Yeah, pay is itemized on grants. Despite being expected to bring in your own salary, there is still some kind of official pay grade you're at. How that's set when you're hired I don't have great insight into (I imagine it varies a lot). But after the initial hire generally pay raises work the same as with any other faculty (annual cost of living or merit increases, occasional promotions between ranks, etc.). The grant agencies all work in terms of "percent effort", where you say what percentage of your time you're going to spend on this grant, and the amount requested is that percentage times your annual salary, plus a percentage for benefits. People on soft money positions sometimes piece together support from multiple grants. So you might write a grant as PI asking for 75% support over 3 years, then on a different grant your colleague is writing, they ask for money to cover 25% of your time as co-PI over 3 years. Larger institutions might also have some internal money available to smooth over shortfalls. Also, some agencies have a salary cap (e.g. NIH's is $200k).
> The grant agencies all work in terms of "percent effort", where you say what percentage of your time you're going to spend on this grant, and the amount requested is that percentage times your annual salary, plus a percentage for benefits.
This seems like it would tend to promote collusion between researchers and universities, where whenever somebody is hired into a soft money position, they would prefer to have a high official salary, and the university doesn't care because the actual salary is $0. The granting agencies aren't a party to salary negotiations -- what's keeping salaries down? Say someone's job is to get grants from NIH. Why would they ever be salaried below $200k?
Communication is a two-way street, if your questions are not being understood maybe you should put some effort into making them clearer.
Non-academic labs can't offer tenure because there's no tradition of it outside academia and by its very nature it only has value if an organisation can make a credible commitment to maintain for decades or centuries.

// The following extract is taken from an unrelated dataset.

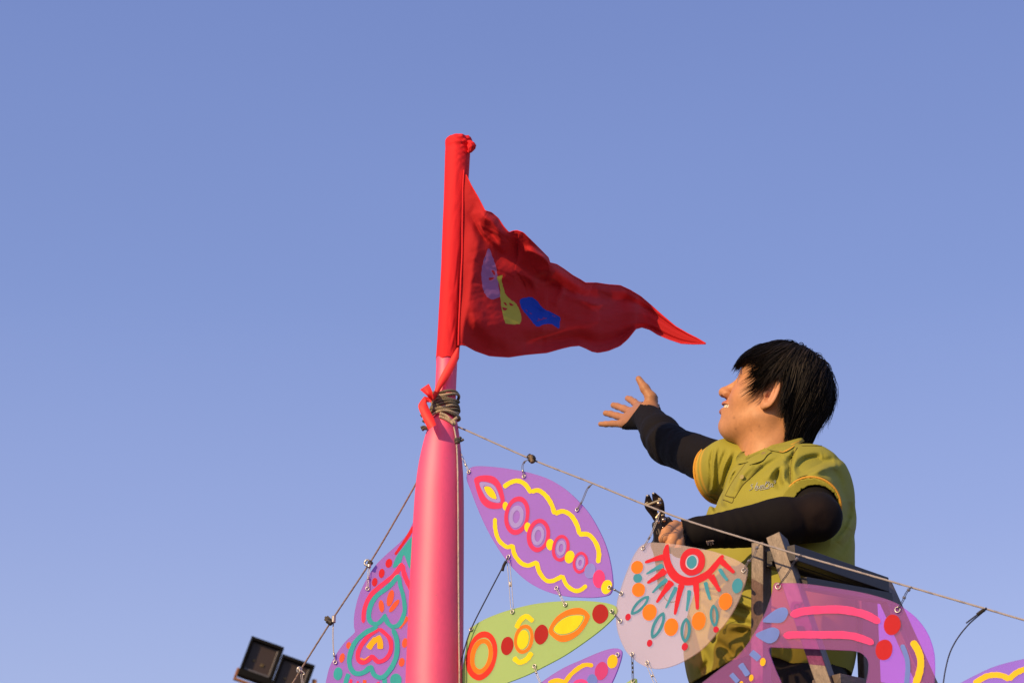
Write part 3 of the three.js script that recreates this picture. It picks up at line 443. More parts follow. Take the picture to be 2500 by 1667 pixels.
{ // left wing
  const s = sheet('painted_wing_panel', 'purple wing panel with teal hearts partly hidden behind the left of the pole', PL, LN, R4, [[1470, 300], [1395, 372], [1350, 460], [1290, 530], [1200, 610], [1110, 700], [1040, 810], [985, 930], [955, 1060], [952, 1150], [956, 1195], [890, 1260], [830, 1340], [780, 1430], [755, 1510], [745, 1600], [790, 1760], [900, 1850], [1300, 1850], [1450, 1700], [1530, 1200], [1520, 400]], acrylic(C(.62, .33, .84), .54));
  const TE = '#36b6bc', PK = '#f43a6e', OR = '#f0653f';
  s.stroke([[1400, 405], [1340, 500], [1255, 620]], 28, RED, 18).fill('painted_stroke', spline([[1240, 715], [1265, 635], [1320, 560], [1380, 488], [1410, 520], [1410, 720], [1362, 716], [1322, 622], [1296, 682]], 5, true), TE).dot(1210, 682, 24, 34, RED, 15).dot(1157, 757, 21, 35, RED, 10).dot(1105, 822, 20, 32, RED, 8)
    .stroke([[1312, 680], [1250, 770], [1150, 850], [1072, 925], [1030, 1020], [1020, 1125]], 36, PK, 30).stroke([[1308, 690], [1330, 780], [1380, 880]], 36, PK).stroke([[1352, 1080], [1290, 1165]], 34, OR, 16)
    .stroke([[1285, 765], [1215, 850], [1115, 930], [1068, 1020], [1068, 1105], [1118, 1132], [1168, 1092], [1186, 1055]], 34, TE).stroke([[1184, 1070], [1202, 1125], [1245, 1152], [1295, 1125], [1327, 1035], [1318, 930], [1296, 850], [1285, 770]], 34, TE, 30, false, 2)
    .dot(1221, 940, 24, 62, OR, 14).dot(1155, 1000, 20, 46, OR, -6).dot(1250, 998, 18, 58, OR, 38)
    .stroke([[1130, 1152], [1040, 1195], [965, 1262], [922, 1360], [922, 1445], [962, 1497], [1030, 1488], [1076, 1440]], 36, TE, 36, false, 2).stroke([[1075, 1435], [1100, 1505], [1160, 1528], [1220, 1470], [1266, 1370], [1270, 1255], [1238, 1165]], 36, TE, 36, false, 3)
    .stroke([[1140, 1165], [1060, 1222], [995, 1310], [980, 1385], [1018, 1418], [1068, 1390], [1086, 1358]], 32, PK).stroke([[1084, 1362], [1130, 1410], [1190, 1388], [1226, 1320], [1214, 1238], [1138, 1165]], 32, PK, 32, false, 2).stroke([[1000, 1385], [1030, 1395], [1066, 1370]], 14, '#ff9a3c', 8, false, 3)
    .stroke([[1058, 1315], [1085, 1275], [1118, 1240]], 44, '#ffc21e').stroke([[1122, 1222], [1145, 1265], [1146, 1318]], 44, '#ffc21e', 44, false, 2)
    .dot(912, 1290, 18, 26, OR, 10).dot(863, 1383, 19, 36, OR, 14).dot(1328, 1272, 20, 36, OR, 10).dot(1305, 1415, 22, 33, OR, 10).dot(833, 1500, 33, 48, TE, 8).dot(1262, 1548, 42, 50, TE, 8)
    .stroke([[912, 1500], [895, 1545], [884, 1600]], 34, TE).stroke([[1176, 1525], [1182, 1600]], 34, TE).stroke([[932, 1540], [920, 1600]], 20, PK).stroke([[1032, 1545], [1026, 1600]], 26, OR).stroke([[1130, 1560], [1138, 1600]], 20, PK).stroke([[978, 1555], [985, 1600]], 16, PK)
    .eyelet(1052, 870).eyelet(812, 1415);
}
{ // lilac round panel with an eye
  const s = sheet('painted_round_panel', 'see-through lilac round panel with a red lashed eye, hung in front of the worker', PA, RN, R5, [[345, 212], [400, 186], [470, 180], [600, 188], [760, 210], [950, 245], [1100, 280], [1250, 335], [1350, 388], [1392, 428], [1394, 480], [1360, 620], [1290, 790], [1190, 960], [1080, 1090], [960, 1222], [820, 1320], [680, 1390], [540, 1425], [420, 1415], [310, 1360], [210, 1270], [150, 1160], [110, 1040], [97, 900], [110, 760], [150, 620], [200, 480], [260, 335], [310, 250]], acrylic(C(1, .87, .83), .81));
  const BL = '#3f9ab4';
  s.fill('painted_eye_lid', spline([[565, 270], [588, 210], [618, 200], [626, 260], [640, 360], [680, 440], [740, 500], [830, 525], [920, 500], [1000, 455], [1060, 390], [1140, 305], [1166, 325], [1110, 420], [1060, 480], [1000, 540], [900, 590], [800, 605], [700, 580], [630, 520], [590, 440], [565, 350]], 5, true), RED);
  for (const [p, a, b] of [[[[575, 322], [480, 345], [385, 378]], 60, 24], [[[592, 455], [510, 515], [408, 582]], 70, 26], [[[655, 565], [580, 660], [500, 775]], 72, 24], [[[752, 590], [715, 735], [682, 895]], 66, 26], [[[888, 572], [900, 700], [906, 845]], 66, 30], [[[1035, 505], [1080, 580], [1128, 665]], 72, 30], [[[1130, 352], [1200, 415], [1272, 480]], 66, 30]]) s.stroke(p, a, RED, b, false, 2);
  s.ring(857, 372, 122, 138, 62, 74, '#d81f36', 14, 3).ring(851, 376, 62, 73, 50, 64, '#d8c6dc', 10, 3).dot(851, 373, 49, 64, BL, 10, 3, 'painted_iris');
  for (const [p, a, b] of [[[[565, 405], [480, 445], [398, 492]], 50, 16], [[[605, 540], [530, 605], [458, 678]], 48, 16], [[[698, 620], [645, 720], [590, 830]], 44, 16], [[[826, 650], [815, 750], [798, 860]], 42, 20], [[[985, 570], [1005, 660], [1032, 748]], 42, 26], [[[1125, 438], [1160, 500], [1204, 555]], 42, 26]]) s.stroke(p, a, BL, b);
  for (const [x, y, a, b] of [[309, 425, 60, 65], [322, 648, 65, 70], [432, 870, 71, 83], [645, 1015, 70, 88], [918, 955, 68, 90], [1183, 762, 67, 84]]) s.dot(x, y, a, b, ORA, 10);
  s.dot(313, 533, 43, 45, BL).dot(1300, 607, 51, 75, BL, 12);
  const loop = (a, b, w) => { const dx = b[0] - a[0], dy = b[1] - a[1], l = Math.hypot(dx, dy), nx = -dy / l, ny = dx / l, leaf = (k) => Array.from({ length: 30 }, (_, i) => { const t = i / 30 * 2 * Math.PI, q = (1 - Math.cos(t)) / 2, e = .5 + (q - .5) * (k < 1 ? .72 : 1), h = Math.sin(t) * (Math.abs(Math.sin(t)) ** .35) * w / 2 * k * (k < 1 ? .86 : 1); return [a[0] + dx * e + nx * h, a[1] + dy * e + ny * h]; }); s.fill('painted_loop', leaf(1), '#3a90a8', leaf(.5)); };
  loop([248, 892], [424, 708], 92); loop([455, 1130], [572, 868], 104); loop([780, 1170], [796, 924], 104); loop([1076, 1014], [1064, 792], 88);
  for (const [x, y, a, b] of [[218, 917, 27, 35], [432, 1175, 27, 36], [780, 1210, 30, 38], [1090, 1040, 27, 31]]) s.dot(x, y, a, b, CRIM, 15);
  s.eyelet(365, 236).eyelet(1362, 456).eyelet(150, 684).eyelet(140, 958).eyelet(258, 1285).eyelet(406, 1368);
}
{ // magenta arch
  const s = sheet('painted_arch_panel', 'see-through magenta arch panel with pink bars and red dots in front of the ladder', PA, RN, R6, [[364, 440], [430, 436], [600, 441], [850, 475], [1100, 520], [1300, 580], [1400, 638], [1500, 720], [1580, 830], [1625, 950], [1640, 1060], [1635, 1232], [1600, 1400], [1400, 1480], [1100, 1420], [1088, 1330], [1096, 1232], [1114, 1125], [1108, 1050], [1068, 1000], [1000, 975], [850, 967], [700, 960], [400, 948], [318, 955], [340, 1050], [380, 1150], [422, 1255], [430, 1400], [200, 1480], [-200, 1450], [-330, 1330], [-215, 1232], [-93, 1136], [60, 1024], [150, 920], [220, 805], [290, 670], [340, 530]], acrylic(C(.95, .49, .97), .88));
  const BL = '#6f8be0', PK = '#f04a8e';
  s.stroke([[492, 692], [600, 660], [750, 648], [900, 648], [1050, 675], [1150, 715], [1208, 752]], 62, PK, 62).stroke([[435, 855], [550, 847], [750, 848], [950, 852], [1080, 885], [1158, 918]], 58, PK, 58)
    .fill('painted_drop', spline([[270, 740], [330, 678], [400, 635], [452, 632], [474, 665], [460, 712], [420, 750], [340, 752]], 5, true), BL).fill('painted_drop', spline([[214, 848], [290, 806], [350, 789], [396, 805], [404, 840], [380, 892], [330, 916], [280, 900]], 5, true), BL)
    .dot(1305, 768, 67, 83, '#c81f2a', 10).dot(1240, 968, 68, 83, '#c81f2a', 10).stroke([[1382, 925], [1418, 1020], [1430, 1110], [1418, 1250]], 38, BL).stroke([[1462, 897], [1510, 970], [1532, 1050], [1525, 1140], [1488, 1250]], 56, '#ffd024')
    .stroke([[178, 985], [245, 1042]], 52, BL).dot(272, 1065, 22, 33, '#ffc020', 10).stroke([[92, 1080], [155, 1172]], 46, BL).dot(180, 1192, 17, 28, '#ffc020', 10).stroke([[18, 1160], [75, 1225]], 42, BL).dot(100, 1240, 15, 24, '#ffc020', 10)
    .eyelet(393, 463, .0048).eyelet(1348, 648, .0048);
}
{ // corner
  const s = sheet('painted_leaf_panel', 'purple leaf panel with yellow scallop in the bottom right corner', PA, RN, R6, [[1800, 1270], [1860, 1228], [1950, 1180], [2100, 1110], [2250, 1065], [2400, 1035], [2560, 1022], [2720, 1080], [2700, 1300], [2500, 1420], [2100, 1430], [1850, 1380]], acrylic(C(.62, .38, .95), .66));
  s.stroke([[1955, 1240], [2050, 1182], [2130, 1168], [2200, 1180], [2240, 1210]], 46, '#ffcf2c').stroke([[2235, 1207], [2285, 1160], [2360, 1125], [2470, 1108]], 46, '#ffcf2c', 46, false, 2);
}
{ // top of another lime sheet
  const s = sheet('painted_leaf_panel', 'tip of a lime green panel at the bottom edge below the lilac round panel', PA, RN, R5, [[170, 1600], [225, 1552], [268, 1528], [296, 1530], [300, 1570], [330, 1680], [280, 1760], [150, 1720]], acrylic(C(.60, .79, .32), .50)); s.eyelet(265, 1550);
}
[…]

Labs that can dangle the carrot of a tenure-track position can pay much less than those that can't; workers overvalue it both because people generally overvalue potential prizes and because it's been gradually made rarer and pushed back further and further.
> Non-academic labs can't offer tenure because there's no tradition of it outside academia and by its very nature it only has value if an organisation can make a credible commitment to maintain for decades or centuries.
This would imply that it's impossible for non-academic institutions to offer pensions, too. Now, they are certainly moving in that direction, but it seems strange to argue that they can't.
It would imply that prospective workers don't put a lot of value on private companies' pension plans when weighing employment offers, which in my experience is true (employees do perhaps value governmental workers' pensions, because the government is the kind of stable organisation that can make multi-decade commitments). There's also a level of governmental support (high-profile bailouts and the like) of private pensions that lends credibility to pensions, whereas governments seem if anything anti-tenure.
Labs that don't have this often require either a business to subsidize their work or they suddenly become completely reliant in grants. These environments are highly unstable in terms of job security. Positions are tied to a grant or a mixture of grants and difficult to maintain. If one or enough sources fail and the role is completely paid through grant money, it suddenly becomes untenable and people leave the role. The advantage academic environments have is that revenue stream to cushion the instability and provide stability.
It also lures in cheaper labor from grad students and post docs which helps.